Ein weiteres Beispiel zum Eingangszitat meiner Homepage! Sogar missglückt sei das mehr als fünftausend Seiten umfassende autobiografische Romanprojekt, meint sein Autor am Ende des sechsten und letzten Bandes. Ich habe alle sechs Bände gelesen, am Anfang mit grosser Begeisterung, allmählich mit etwas sinkender Leselust, aber stets mit Bewunderung für soviel akribische Ausdauer. Und die Frage nach der Rücksicht beschäftigt jede/jeden, die/der schreibt.

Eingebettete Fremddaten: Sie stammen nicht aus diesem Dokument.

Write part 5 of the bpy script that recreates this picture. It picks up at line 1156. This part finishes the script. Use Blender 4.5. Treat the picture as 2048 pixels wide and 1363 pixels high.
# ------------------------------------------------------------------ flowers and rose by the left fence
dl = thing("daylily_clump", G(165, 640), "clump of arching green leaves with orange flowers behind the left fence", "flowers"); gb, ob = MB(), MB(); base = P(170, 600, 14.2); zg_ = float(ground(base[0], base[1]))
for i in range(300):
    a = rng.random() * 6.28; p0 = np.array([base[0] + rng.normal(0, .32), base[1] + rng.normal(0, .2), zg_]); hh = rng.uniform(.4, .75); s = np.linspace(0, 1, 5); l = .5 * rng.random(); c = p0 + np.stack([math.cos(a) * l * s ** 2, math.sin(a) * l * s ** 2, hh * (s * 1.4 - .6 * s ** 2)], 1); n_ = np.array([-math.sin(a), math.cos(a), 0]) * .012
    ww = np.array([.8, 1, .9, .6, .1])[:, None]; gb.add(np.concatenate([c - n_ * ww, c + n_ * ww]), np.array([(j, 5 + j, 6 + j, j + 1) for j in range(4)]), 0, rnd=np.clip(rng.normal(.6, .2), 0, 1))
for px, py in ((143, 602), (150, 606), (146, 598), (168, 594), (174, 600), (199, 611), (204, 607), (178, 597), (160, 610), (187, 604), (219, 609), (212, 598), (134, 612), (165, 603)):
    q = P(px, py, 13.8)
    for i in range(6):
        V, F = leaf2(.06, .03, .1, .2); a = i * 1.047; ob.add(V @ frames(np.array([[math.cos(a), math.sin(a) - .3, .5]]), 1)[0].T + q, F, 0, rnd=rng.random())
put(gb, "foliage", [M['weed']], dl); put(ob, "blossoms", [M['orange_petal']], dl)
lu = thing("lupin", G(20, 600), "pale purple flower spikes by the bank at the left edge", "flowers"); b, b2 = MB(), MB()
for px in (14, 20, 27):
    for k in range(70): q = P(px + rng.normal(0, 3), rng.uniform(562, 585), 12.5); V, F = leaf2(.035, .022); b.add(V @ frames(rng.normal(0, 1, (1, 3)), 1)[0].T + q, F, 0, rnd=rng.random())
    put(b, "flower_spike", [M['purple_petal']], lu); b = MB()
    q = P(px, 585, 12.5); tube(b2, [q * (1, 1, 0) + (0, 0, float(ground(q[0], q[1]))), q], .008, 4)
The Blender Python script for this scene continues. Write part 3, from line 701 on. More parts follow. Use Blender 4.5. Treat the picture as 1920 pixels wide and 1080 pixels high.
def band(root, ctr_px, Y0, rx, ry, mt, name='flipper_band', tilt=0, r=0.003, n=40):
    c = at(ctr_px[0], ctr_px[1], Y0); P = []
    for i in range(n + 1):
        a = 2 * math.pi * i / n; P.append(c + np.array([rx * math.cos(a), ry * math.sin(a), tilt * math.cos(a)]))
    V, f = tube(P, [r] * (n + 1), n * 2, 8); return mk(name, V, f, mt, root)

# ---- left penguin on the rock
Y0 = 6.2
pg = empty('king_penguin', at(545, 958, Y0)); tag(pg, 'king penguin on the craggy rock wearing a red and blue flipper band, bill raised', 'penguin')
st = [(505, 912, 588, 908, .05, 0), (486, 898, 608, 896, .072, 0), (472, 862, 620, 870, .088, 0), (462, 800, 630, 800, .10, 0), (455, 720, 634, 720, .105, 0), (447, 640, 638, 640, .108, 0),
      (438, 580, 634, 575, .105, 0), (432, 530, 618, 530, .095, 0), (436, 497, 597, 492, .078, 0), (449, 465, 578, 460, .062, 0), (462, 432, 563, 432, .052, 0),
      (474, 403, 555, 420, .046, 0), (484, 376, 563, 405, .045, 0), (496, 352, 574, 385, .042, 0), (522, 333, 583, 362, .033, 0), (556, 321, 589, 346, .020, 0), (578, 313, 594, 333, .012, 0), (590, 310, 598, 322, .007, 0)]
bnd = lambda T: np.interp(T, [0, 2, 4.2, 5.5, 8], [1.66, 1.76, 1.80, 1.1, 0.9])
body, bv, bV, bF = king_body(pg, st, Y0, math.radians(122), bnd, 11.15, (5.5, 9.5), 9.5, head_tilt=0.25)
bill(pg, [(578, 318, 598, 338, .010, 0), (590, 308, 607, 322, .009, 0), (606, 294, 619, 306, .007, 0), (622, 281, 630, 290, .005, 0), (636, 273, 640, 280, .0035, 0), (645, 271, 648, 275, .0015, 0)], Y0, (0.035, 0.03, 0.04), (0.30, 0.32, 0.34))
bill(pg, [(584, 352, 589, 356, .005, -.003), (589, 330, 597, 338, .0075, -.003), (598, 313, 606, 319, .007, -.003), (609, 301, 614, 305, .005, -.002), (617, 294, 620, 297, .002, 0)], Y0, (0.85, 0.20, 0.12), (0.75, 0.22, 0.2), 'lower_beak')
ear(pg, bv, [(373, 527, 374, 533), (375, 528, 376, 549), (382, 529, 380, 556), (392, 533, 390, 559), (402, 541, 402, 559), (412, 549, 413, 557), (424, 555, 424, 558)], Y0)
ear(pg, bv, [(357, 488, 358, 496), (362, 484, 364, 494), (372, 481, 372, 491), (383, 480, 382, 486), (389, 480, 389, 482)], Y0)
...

Man greift ja nicht alles aus der Luft, sondern streckt die Fühler aus, tastet die Umgebung ab, schwirrt ein wenig herum im eigenen Gedächtnis und sortiert, was man vorgefunden hat.  Nur, die Tastatur, mit der man hernach festhalten will, worauf man gestossen ist, diese Tastatur funktioniert nach höchst eigenwilligen  Regeln. Unter der Hand bzw. unter den Händen verwandelt sich Erdachtes, Erlebtes, Erfundenes, Emotionales und Erträumtes in ein Gebilde, das nur noch aus Sätzen besteht. Du hast die Finger im Spiel und du hast die Finger nicht im Spiel. Aber du hältst die Buchstabensuppe beharrlich am Köcheln. 

Einen Kommentar

  • Barbara Pallecchi sagt:

    „Erdachtes, Erlebtes, Erfundenes, Emotionales und Erträumtes“, schreibst du, und in den Morgenstunden sind es diese Wörter, die in meinem Kopf weiterklingen. Für Schmerzhaftes ist es mir noch zu früh. Weitere Wörter stellen sich ein, Ersonnenes – was mir sehr gut gefällt, er-sinnen, das Verb – Erahntes, Erschlichenes. Und das Wort erschleichen führt mich doch wieder zur Frage nach der Rücksicht, ja, auch Erschlichenes mischt sich unter meine Buchstabensuppe.